Discriminazione razziale: riflettori accesi sull’Italia

Il Comitato delle Nazioni Unite per l’eliminazione di ogni forma di discriminazione razziale (CERD) ha pubblicato, il 31 agosto, le osservazioni conclusive sullo stato di attuazione in Italia della Convenzione internazionale sull’eliminazione di ogni forma di discriminazione razziale del 21 dicembre 1965, ratificata con legge 13 ottobre 1975, n. 654. Un quadro con alcune luci (poche) e molte ombre, quello presentato dal CERD (CERD_C_ITA). Prima di tutto, l’Italia non ha ancora un quadro legislativo con una definizione chiara di discriminazione razziale che copra tutte le forme indicate nell’articolo 1 della Convenzione, oltre ad essere tra i pochissimi Paesi a non avere insediato una istituzione nazionale indipendente a tutela dei diritti umani. Ma a destare allarme è soprattutto l’hate speech e l’assenza di misure idonee a combatterlo, in particolare su internet, nonché le gravi manifestazioni di discriminazione razziale che si verificano durante le manifestazioni sportive, soprattutto nel calcio, con i calciatori che provengono dai Paesi africani al centro di cori razzisti. L’utilizzo di discorsi razzisti, inoltre, scrive il Comitato, è presente anche nella narrazione politica italiana, finanche da parte di membri del Governo e di alti ufficiali pubblici.
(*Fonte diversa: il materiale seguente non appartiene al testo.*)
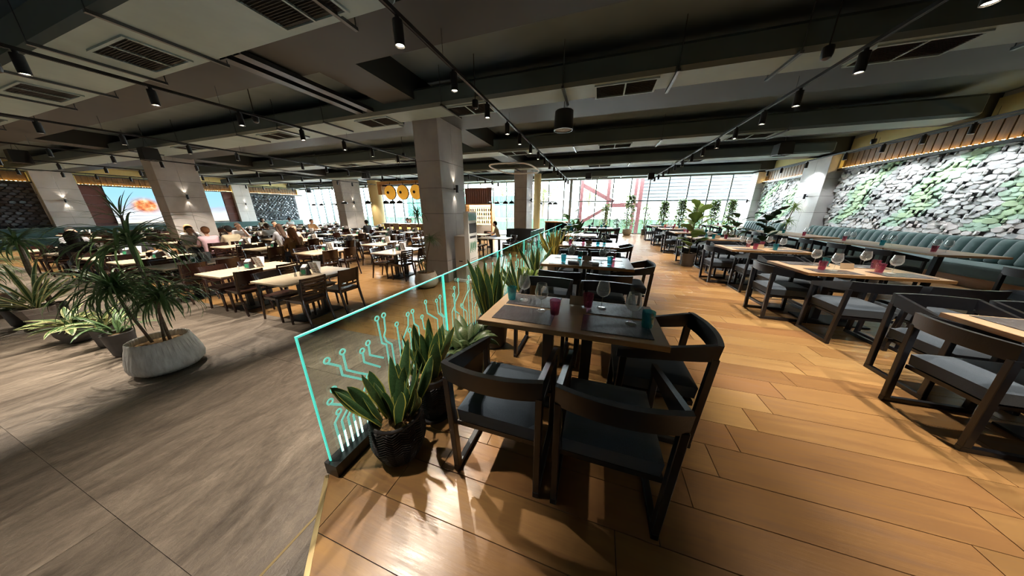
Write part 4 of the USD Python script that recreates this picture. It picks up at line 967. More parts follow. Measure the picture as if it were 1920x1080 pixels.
def rosette(b, c, n, lo, hi, wd, r, el=(-.1, 1.2), droop=(1.0, 2.2), kind='strap'):
    for i in range(n):
        az = r.uniform(0, 2*PI); b.grid(leaf(np.asarray(c) + [0, 0, r.uniform(-.08, .03)], az, r.uniform(*el), r.uniform(lo, hi), wd * r.uniform(.8, 1.2), r.uniform(*droop), kind, 9, 3, .3))
def dracaena(loc, label, potf, trunks, seed, mat='dracaena_leaf', name='dracaena'):
    r = random.Random(seed); t = thing(name, loc, 0, label, 'potted plant'); potf(t)
    for (pts, rad, crowns) in trunks:
        m = MB(); P = np.array(pts, float); u = np.linspace(0, 1, len(P)); uu = np.linspace(0, 1, 12); C = np.stack([np.interp(uu, u, P[:, k]) for k in range(3)], -1)
        m.tube(C, np.linspace(rad, rad * .75, 12), 8); obj('trunk', m, 'bark', t)
        for (c, n, lo, hi, wd, el, dr) in crowns:
            b = LB(); rosette(b, c, n, lo, hi, wd, r, el, dr); b.build('foliage', mat, t, kind='stuff')
    return t
def ribbed(v, a, p):
    rr = np.linalg.norm(v[..., :2], axis=-1, keepdims=True); z = v[..., 2]
    k = .018 * np.sin(a[None] * 42 + 3 * np.sin(z * 16)) * ((z > .015) & (z < .42)); v[..., :2] *= 1 + np.where(rr > .13, k[..., None], 0); return v
big = lambda t: pot(t, [(q * .76, w * .90) for q, w in [(0, 0), (.22, 0), (.31, .02), (.375, .075), (.39, .14), (.38, .22), (.345, .34), (.315, .43), (.31, .45), (.30, .455), (.285, .44), (.28, .36)]], 'pot_white', .345, .214, 210, ribbed)
dracaena((1.21, 4.84, LOW), 'tall dracaena with bare trunks in a wide white ribbed bowl, nearest on the slate', big,
         [([(.06, -.05, .28), (.08, -.02, .9), (.10, .06, 1.45), (.13, .06, 1.80)], .015, [((.12, .06, 1.55), 80, .46, .74, .034, (-.2, 1.0), (1.3, 2.3)), ((.13, .06, 1.80), 22, .25, .42, .016, (.1, 1.45), (.2, .9))]),
          ([(-.03, .06, .28), (-.08, .10, .7), (-.10, .14, 1.02)], .014, [((-.10, .14, 1.04), 170, .40, .68, .024, (-.1, 1.2), (1.6, 2.8))]),
          ([(.02, .0, .28), (.06, -.1, .75), (.10, -.16, .92)], .013, [((.10, -.16, .92), 110, .38, .62, .024, (-.1, 1.1), (1.6, 2.8))])], 9)
bushy((1.18, 5.86, LOW), 'strap-leaved plant in a dark grey pot behind the white bowl', lambda t: pot(t, outline(.10, .135, .32), 'pot_grey', .29, .11), 22, .32, .58, .045, 'dracaena_leaf', 10, .3, kind='strap', el=(.3, 1.4), droop=(.8, 2.0), part='leaf')
bushy((1.21, 6.45, LOW), 'yellowish broad-leaved plant in a small dark pot, third from the white bowl', lambda t: pot(t, outline(.09, .11, .30), 'pot_grey', .27, .09), 20, .2, .36, .085, 'variegated_leaf', 12, .28, part='leaf', rad=.06)
bushy((1.13, 7.12, LOW), 'cream-and-green leafy plant in a round grey bowl', lambda t: pot(t, outline(.10, .165, .25, belly=.03, low=.55), 'pot_grey', .22, .145), 40, .20, .36, .075, 'variegated_leaf', 15, .23, rad=.1, el=(.1, 1.1), part='leaf')
bushy((1.12, 8.25, LOW), 'large agave-like plant with long yellow-edged leaves in a tapered taupe planter', lambda t: pot(t, outline(.09, .19, .40, foot=1), 'pot_taupe', .37, .17, 8), 22, .45, .78, .075, 'variegated_leaf', 21, .36, rad=.09, kind='sword', el=(.35, 1.5), droop=(.1, 1.1), part='leaf')
bushy((1.06, 9.0, LOW), 'small pale leafy plant in a dark pot between two taupe planters', lambda t: pot(t, outline(.1, .13, .3), 'pot_grey', .27, .11), 26, .2, .36, .06, 'pale_leaf', 23, .27, rad=.08, el=(.0, 1.2), part='leaf')
dracaena((1.33, 8.75, LOW), 'palm-like dracaena with a ringed trunk in the row on the slate floor', lambda t: pot(t, outline(.1, .13, .33), 'pot_grey', .3, .11), [([(0, 0, .3), (-.02, .05, .9), (.03, .16, 1.35)], .035, [((.03, .17, 1.38), 60, .32, .55, .035, (-.2, 1.1), (1.2, 2.3))])], 24)
dracaena((1.08, 10.0, LOW), 'bushy fine-leaved dracaena in the farthest taupe planter', lambda t: pot(t, outline(.1, .19, .42, foot=1), 'pot_taupe', .39, .17, 8), [([(0, 0, .36), (.05, .02, .95)], .03, [((.05, .02, 1.0), 120, .36, .66, .026, (-.1, 1.3), (1.2, 2.6)), ((-.05, -.2, .85), 90, .35, .6, .026, (-.1, 1.3), (1.2, 2.6))]), ([(0, -.05, .36), (-.05, -.2, .83)], .02, [])], 26)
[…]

Ma la questione principale riguarda i migranti perché il CERD riconosce le difficoltà che possono essere incontrate da un Paese al centro dei flussi migratori ma ritiene che, proprio sul piano legislativo, siano state compiute scelte non in linea con la Convenzione. Questo con particolare riguardo alla legge n. 132 del 2018 e alla cosiddetta legge Cutro, n. 50/2023 che hanno inciso negativamente sul livello di protezione da assicurare ai migranti e sulle condizioni di accoglienza, anche a causa della “drastica riduzione delle possibilità di ottenere la protezione speciale”. Preoccupazioni per le restrizioni alle attività degli operatori umanitari soprattutto nelle operazioni di search and rescue: le misure adottate, infatti, ostacolano le operazioni di soccorso e di salvataggio in mare dei migranti, anche nella zona SAR di competenza italiana.

Nel complesso, poi, va migliorato l’accesso alla giustizia per combattere la discriminazione razziale.

A quest’indirizzo https://tbinternet.ohchr.org/_layouts/15/treatybodyexternal/SessionDetails1.aspx?SessionID=2659&Lang=en è possibile rintracciare altra documentazione, incluso il rapporto presentato dall’Italia e gli interventi di alcune ONG.